March 17, 2011

Florida Legislature Passed Bill To Support Merit Pay Verses Teacher Tenure

By Michael Peltier, KDAF-TV 33: Florida lawmakers on Wednesday passed a sweeping and controversial measure aimed at replacing teacher tenure with a merit-based system tied to student test results, handing newly elected Governor Rick Scott his first legislative victory.

By an 80-39 vote, the Florida House approved largely along party lines the Republican-backed measure that decides teacher pay using a yet-to-be determined matrix of student performance on standardized tests and other criteria put in place by local school boards.
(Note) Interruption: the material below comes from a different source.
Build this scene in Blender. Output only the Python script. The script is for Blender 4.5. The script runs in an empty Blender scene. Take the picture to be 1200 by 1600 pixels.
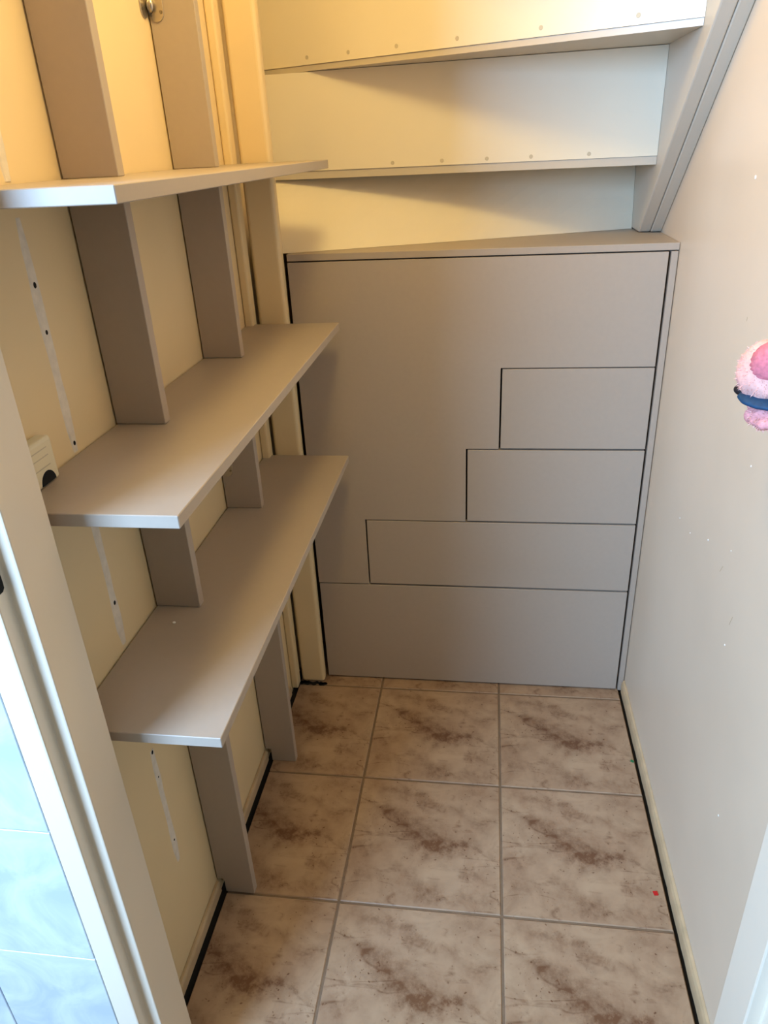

The bill passed the Senate earlier in the week on a 26-12 vote.

While allowing existing teachers to remain in the tenure system that bases pay predominantly on seniority, new teachers will have less job security because they will have to be rehired each year.

"This bill is going to improve our system to the benefit of our students," Scott told reporters on Wednesday. "We will make sure the best teachers stick around, that we retain them, we train them and we'll find the money to make sure they are paid fairly."

The measure pitted the Republican-led legislature and governor against the Florida Education Association, the state's largest teachers union. Last year the union prevailed when former Governor Charlie Crist, then an independent candidate for U.S. Senate, vetoed a similar bill that had passed both chambers.

Backers of the measure say it replaces an antiquated system that values seniority over competency and provides little incentive for young, energetic teachers to remain in the field. "The current system in place in Florida is not only illogical but fundamentally unjust," said Representative Erik Fresen, a Miami Republican who sponsored the House bill. "The concept of last-in, first-out puts blinders on us."

Critics argued that the move was another attempt to bust the union under the guise of education reform. The vote comes as the debate over union representation has spread across the country, with governors in Wisconsin and other states trying to reduce their influence. Critics also argued that with an expected $1.6 billion deficit in public school spending in Florida, the funds won't be available to reward teachers who excel.

"There's no money here for any merit pay. There's no money to create all the new tests demanded by this bill," said Representative Elaine Schwartz, a Democrat from Hollywood. "So-called 'merit pay' is just a euphemism for the nation-wide attempt to kill unions, taking away the core job security and benefits that can be negotiated for members."